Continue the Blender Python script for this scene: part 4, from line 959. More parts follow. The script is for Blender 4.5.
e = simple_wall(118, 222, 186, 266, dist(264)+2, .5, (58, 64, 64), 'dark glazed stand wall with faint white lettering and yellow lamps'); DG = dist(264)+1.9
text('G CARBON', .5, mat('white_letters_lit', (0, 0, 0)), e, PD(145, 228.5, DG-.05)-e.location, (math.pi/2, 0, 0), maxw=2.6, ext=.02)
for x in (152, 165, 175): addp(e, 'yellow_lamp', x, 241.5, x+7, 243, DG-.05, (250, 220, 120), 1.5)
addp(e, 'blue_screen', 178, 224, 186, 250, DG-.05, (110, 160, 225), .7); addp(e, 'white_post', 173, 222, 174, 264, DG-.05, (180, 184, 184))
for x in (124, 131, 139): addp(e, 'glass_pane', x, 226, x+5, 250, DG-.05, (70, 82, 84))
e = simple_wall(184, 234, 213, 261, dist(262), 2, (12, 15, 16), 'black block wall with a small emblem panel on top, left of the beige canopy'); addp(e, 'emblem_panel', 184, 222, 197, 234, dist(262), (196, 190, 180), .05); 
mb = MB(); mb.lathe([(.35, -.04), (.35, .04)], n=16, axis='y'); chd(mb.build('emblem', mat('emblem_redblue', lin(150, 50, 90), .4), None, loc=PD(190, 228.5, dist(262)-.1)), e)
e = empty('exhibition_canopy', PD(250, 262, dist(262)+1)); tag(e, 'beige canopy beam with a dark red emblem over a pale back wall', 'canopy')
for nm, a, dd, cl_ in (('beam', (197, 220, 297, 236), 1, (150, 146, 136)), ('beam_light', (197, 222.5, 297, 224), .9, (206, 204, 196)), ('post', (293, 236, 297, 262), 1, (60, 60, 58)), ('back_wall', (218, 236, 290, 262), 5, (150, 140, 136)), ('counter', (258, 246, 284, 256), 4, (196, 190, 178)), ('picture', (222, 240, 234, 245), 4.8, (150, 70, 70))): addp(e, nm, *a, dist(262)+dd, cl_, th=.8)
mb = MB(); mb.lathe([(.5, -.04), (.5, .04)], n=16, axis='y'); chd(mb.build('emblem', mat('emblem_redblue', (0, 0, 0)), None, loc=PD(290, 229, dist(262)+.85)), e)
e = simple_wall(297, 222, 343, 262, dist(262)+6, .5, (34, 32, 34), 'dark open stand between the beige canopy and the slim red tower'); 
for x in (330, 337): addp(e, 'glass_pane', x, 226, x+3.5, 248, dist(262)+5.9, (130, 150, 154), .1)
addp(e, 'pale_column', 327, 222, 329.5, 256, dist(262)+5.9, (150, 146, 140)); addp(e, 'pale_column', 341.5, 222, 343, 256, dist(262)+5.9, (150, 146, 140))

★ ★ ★

What is asked ▸
Would you reproduce the material above in full, exactly as given?

Written reply ▸
Continue the Blender Python script for this scene: part 4, from line 959. More parts follow. The script is for Blender 4.5.
e = simple_wall(118, 222, 186, 266, dist(264)+2, .5, (58, 64, 64), 'dark glazed stand wall with faint white lettering and yellow lamps'); DG = dist(264)+1.9
text('G CARBON', .5, mat('white_letters_lit', (0, 0, 0)), e, PD(145, 228.5, DG-.05)-e.location, (math.pi/2, 0, 0), maxw=2.6, ext=.02)
for x in (152, 165, 175): addp(e, 'yellow_lamp', x, 241.5, x+7, 243, DG-.05, (250, 220, 120), 1.5)
addp(e, 'blue_screen', 178, 224, 186, 250, DG-.05, (110, 160, 225), .7); addp(e, 'white_post', 173, 222, 174, 264, DG-.05, (180, 184, 184))
for x in (124, 131, 139): addp(e, 'glass_pane', x, 226, x+5, 250, DG-.05, (70, 82, 84))
e = simple_wall(184, 234, 213, 261, dist(262), 2, (12, 15, 16), 'black block wall with a small emblem panel on top, left of the beige canopy'); addp(e, 'emblem_panel', 184, 222, 197, 234, dist(262), (196, 190, 180), .05); 
mb = MB(); mb.lathe([(.35, -.04), (.35, .04)], n=16, axis='y'); chd(mb.build('emblem', mat('emblem_redblue', lin(150, 50, 90), .4), None, loc=PD(190, 228.5, dist(262)-.1)), e)
e = empty('exhibition_canopy', PD(250, 262, dist(262)+1)); tag(e, 'beige canopy beam with a dark red emblem over a pale back wall', 'canopy')
for nm, a, dd, cl_ in (('beam', (197, 220, 297, 236), 1, (150, 146, 136)), ('beam_light', (197, 222.5, 297, 224), .9, (206, 204, 196)), ('post', (293, 236, 297, 262), 1, (60, 60, 58)), ('back_wall', (218, 236, 290, 262), 5, (150, 140, 136)), ('counter', (258, 246, 284, 256), 4, (196, 190, 178)), ('picture', (222, 240, 234, 245), 4.8, (150, 70, 70))): addp(e, nm, *a, dist(262)+dd, cl_, th=.8)
mb = MB(); mb.lathe([(.5, -.04), (.5, .04)], n=16, axis='y'); chd(mb.build('emblem', mat('emblem_redblue', (0, 0, 0)), None, loc=PD(290, 229, dist(262)+.85)), e)
e = simple_wall(297, 222, 343, 262, dist(262)+6, .5, (34, 32, 34), 'dark open stand between the beige canopy and the slim red tower'); 
for x in (330, 337): addp(e, 'glass_pane', x, 226, x+3.5, 248, dist(262)+5.9, (130, 150, 154), .1)
addp(e, 'pale_column', 327, 222, 329.5, 256, dist(262)+5.9, (150, 146, 140)); addp(e, 'pale_column', 341.5, 222, 343, 256, dist(262)+5.9, (150, 146, 140))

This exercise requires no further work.